Yohei Kono, president of the LDP, said that his party 'has a responsibility to end the political confusion'. It was Mr Kono who tabled the no-confidence motion which plunged the political world into confusion last week, after a key budget bill had been passed.

Mr Kono said there would be no difficulty in a link-up of the LDP and the Socialists, because 'the policies do not differ a lot'. The LDP and the Socialists held diametrically opposed views for the 38 years from 1955 until the last year that the LDP ruled Japan. The left-leaning Socialists and the conservative LDP sat on opposite sides of the Cold War fence, and the Socialists in particular have been slow to update their policies.

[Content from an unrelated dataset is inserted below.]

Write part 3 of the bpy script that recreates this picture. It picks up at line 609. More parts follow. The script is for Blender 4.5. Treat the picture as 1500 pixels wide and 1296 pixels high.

'This plan represents a denial of everything the LDP stands for,' editorialised yesterday's Yomiuri Shimbun, the biggest-circulation daily newspaper. It said that the Socialists still regard the existence of Japan's armed forces as unconstitutional, are opposed to the Japan-US security treaty, and differ fundamentally from the LDP over how to deal with North Korea's nuclear programme. 'The plan to form a coalition . . . shows how irresponsible the two political parties are,' it said.

Kozo Watanabe, former trade minister and a leading member of Mr Hata's Japan Renewal Party, lamented that an LDP-Socialist coalition would block plans for political reform. Mr Hata and his powerbroking ally, Mr Ozawa, began the process of political reform last June when they quit the LDP and established their own party to fight the elections in July.

But the LDP and the Socialists, while paying lip service to political reform, tried to prevent it from happening. Both parties feared that Mr Hata's electoral reforms would end four decades of effective gerrymandering of constituencies, and reduce the number of their seats in the Diet.